- From: Sylvain Galineau <sylvaing@microsoft.com>
- Date: Sun, 12 Sep 2010 21:44:54 +0000
- To: Christoph Päper <christoph.paeper@crissov.de>, "www-style@w3.org list" <www-style@w3.org>
My understanding is that user agents first check whether the family name is generic before looking for matching against @font-face and system fonts. In section 5 [1]: # 2.If the family name is a generic family name, the user agent looks up # the appropriate font family name to be used. User agents may choose the # generic font family to use based on the language of the containing element # or the Unicode range of the character. The user agent attempts to find the # family name among fonts defined via @font-face rules and then among available # system fonts. [1] http://dev.w3.org/csswg/css3-fonts/#font-matching-algorithm > -----Original Message----- > From: www-style-request@w3.org [mailto:www-style-request@w3.org] On > Behalf Of Christoph Päper > Sent: Saturday, September 11, 2010 6:55 AM > To: www-style@w3.org list > Subject: [css3-fonts] @font-face Name {descriptor: value} > > <http://dev.w3.org/csswg/css3-fonts/#font-face-rule> > > The '@font-face' at-rule uses the 'font-family' descriptor to set the > identifier which can be used in 'font-family' properties elsewhere in > the cascading stylesheets.
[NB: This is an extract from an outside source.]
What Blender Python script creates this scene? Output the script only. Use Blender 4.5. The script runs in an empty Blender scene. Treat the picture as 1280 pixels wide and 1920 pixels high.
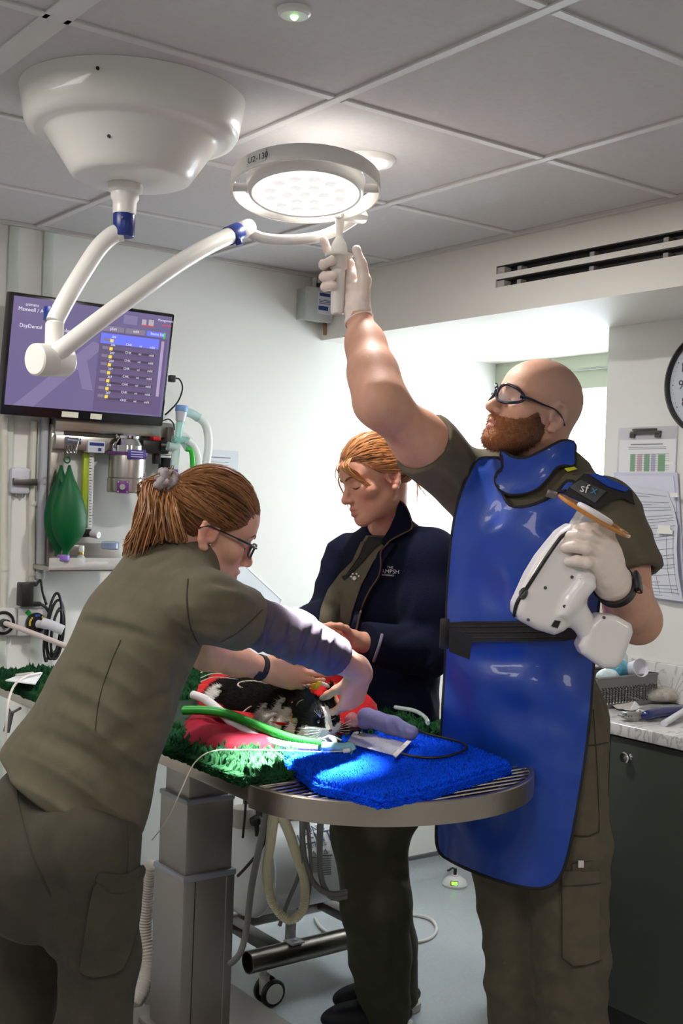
import bpy, bmesh, math, random
import numpy as np
from mathutils import Vector, Matrix

random.seed(7)
RNG = np.random.default_rng(7)
S = bpy.context.scene
C = S.collection

# ------------------------------------------------------------------ camera
FPX = 2200.0                       # focal length in pixels of the 1280x1920 frame
CAM = np.array([0.0, 0.0, 1.55])
AZ = math.radians(53.4)            # world X = along the left wall, world Y = along the right wall
ROLL = math.radians(2.07)
PITCH = math.atan(21 / FPX)
F0 = np.array([math.cos(AZ), math.sin(AZ), 0.0])
R0 = np.array([math.sin(AZ), -math.cos(AZ), 0.0])
ZU = np.array([0.0, 0.0, 1.0])
FW = math.cos(PITCH) * F0 - math.sin(PITCH) * ZU
ZP = math.cos(PITCH) * ZU + math.sin(PITCH) * F0
RT = math.cos(ROLL) * R0 + math.sin(ROLL) * ZP
UP = -math.sin(ROLL) * R0 + math.cos(ROLL) * ZP

def ray(px, py):
    return FW + RT * ((px - 640) / FPX) - UP * ((py - 960) / FPX)
def P(px, py, d):                  # world point seen at a pixel, d metres in front of the camera
    return CAM + ray(px, py) * d
def onX(px, py, x):
    r = ray(px, py); return CAM + r * ((x - CAM[0]) / r[0])
def onY(px, py, y):
    r = ray(px, py); return CAM + r * ((y - CAM[1]) / r[1])
def onZ(px, py, z):
    r = ray(px, py); return CAM + r * ((z - CAM[2]) / r[2])

cam = bpy.data.cameras.new('camera')
camo = bpy.data.objects.new('camera', cam); C.objects.link(camo)
m = Matrix.Identity(4)
for i in range(3):
    m[i][0] = RT[i]; m[i][1] = UP[i]; m[i][2] = -FW[i]; m[i][3] = CAM[i]
camo.matrix_world = m
cam.sensor_fit = 'VERTICAL'; cam.sensor_height = 36.0
cam.lens = 36.0 * FPX / 1920.0
cam.clip_start = 0.05
cam.dof.use_dof = False
S.camera = camo

# ------------------------------------------------------------------ exposure, world, window daylight and added fill lamps
S.view_settings.view_transform = 'Standard'
S.view_settings.look = 'None'
S.view_settings.gamma = 1.0
S.view_settings.use_curve_mapping = False
S.view_settings.exposure = 0.30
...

The current draft does not say whether > generic family keywords can be overwritten this way. > > Other at-rules, e.g. '@page', '@keyframes', '@media' and perhaps more, > put the identifier (string or keyword) outside the curly braces. There > it can potentially be followed by special pseudo classes. ('@import', > '@charset', '@namespace' have no ruleset in curly braces.) > > I know it's not an easy change and maybe the benefits are limited, but > could we add > > @font-face Foo {bar: baz} > > and, at the same time, deprecate > > @font-face {font-family: Foo; bar: baz;}?